The quote reads: ”I hate bullies. I stand for simple justice, equal opportunity and human rights. They are indispensable elements in a democratic society and well worth fighting for.”

Minister Sisulu mistook ”bullies” for ”bullets” and viciously castigated Maynier in response: ”Mr Maynier, let me assure you that the quotation you took from Helen Suzman has no effect here. All of the honourable members who are here do not like bullets, especially those who took bullets to ensure that this country is a free and democratic country. We took those bullets for you to sit there today. We don’t like them. So, this doesn’t wash with us.”

Whoops —

Maynier’s father, Darcy, was a banker and his mother, Heather, was a housewife. It was, says Maynier, ”a solid liberal family”. He graduated from Grey High School — ”actually, the first authoritarian system I encountered” — before spending three years in the navy and two years travelling overseas. After that, he studied politics and economics at the University of Cape Town.

The itinerant nature of early life might help to explain Maynier’s temperament; his need to be liked and to succeed. He has, he explains, only lost his temper twice in the past 10 years –”and I can remember both occasions”.

Politics, for Maynier, is an emotional rather than an intellectual impulse. ”I am triggered by things. I am triggered by people who are hungry, by the abuse of power. I am triggered by people who don’t have access to schoolbooks or who have to sit under a tree. The drive is emotional.”

Maynier was recruited in 1999 as a researcher for the Democratic Party. It was not his first career choice. He had wanted to be a diplomat and to ”speak up for South Africa”.

But it was as a researcher that he had an epiphany. ”I was researching a question about misconduct and disciplinary action in the intelligence services. The reply that came in was sensational, something about people just being reprimanded for crimes like murder. I remember getting on to one of the newspaper front pages and starting a big debate in Parliament, and that is when the light came on for me.”

This year Maynier found himself 11th on the DA’s national list. He says his current portfolio was also not his first choice. ”My first choice was state security and I am actually immensely grateful to Athol Trollip, Ian Davidson and Mike Ellis for not giving me my first choice. I think they made exactly the right decision.

”Their argument was that the intelligence portfolio routinely meets in camera; there is an oath of office and an oath of secrecy. One cannot disclose anything that one learns on the committee, so for a younger member of the caucus it can be stifling to one’s career.”

What drives Maynier is transparency and democratic control of the defence force. The arms deal, he says, overwhelmed the defence portfolio committee and security cluster in the previous Parliament.

”Now the arms deal no longer dominates the political environment like it did. It doesn’t mean that it has gone away. I am not only a member of the portfolio committee but I am also an alternate member on [public accounts watchdog] Scopa, and I am there for the specific purpose to continue to pursue what we call ‘the Arms Deal’. Themba Godi, the chairperson of the committee, has already distributed the relevant documents and we will start to deal with them during the next year.”

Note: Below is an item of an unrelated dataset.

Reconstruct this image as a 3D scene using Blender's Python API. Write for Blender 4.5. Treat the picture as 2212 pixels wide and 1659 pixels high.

democracy and democratic control of security services — how they [police, defence and intelligence] are controlled, what kind of democratic architecture one needs to control them.”

Fifteen years into democracy, he says, no one really understands the role of the defence force or to what end money is being spent on it.

The chihuahua, it turns out, is actually a well-trained Rottweiler.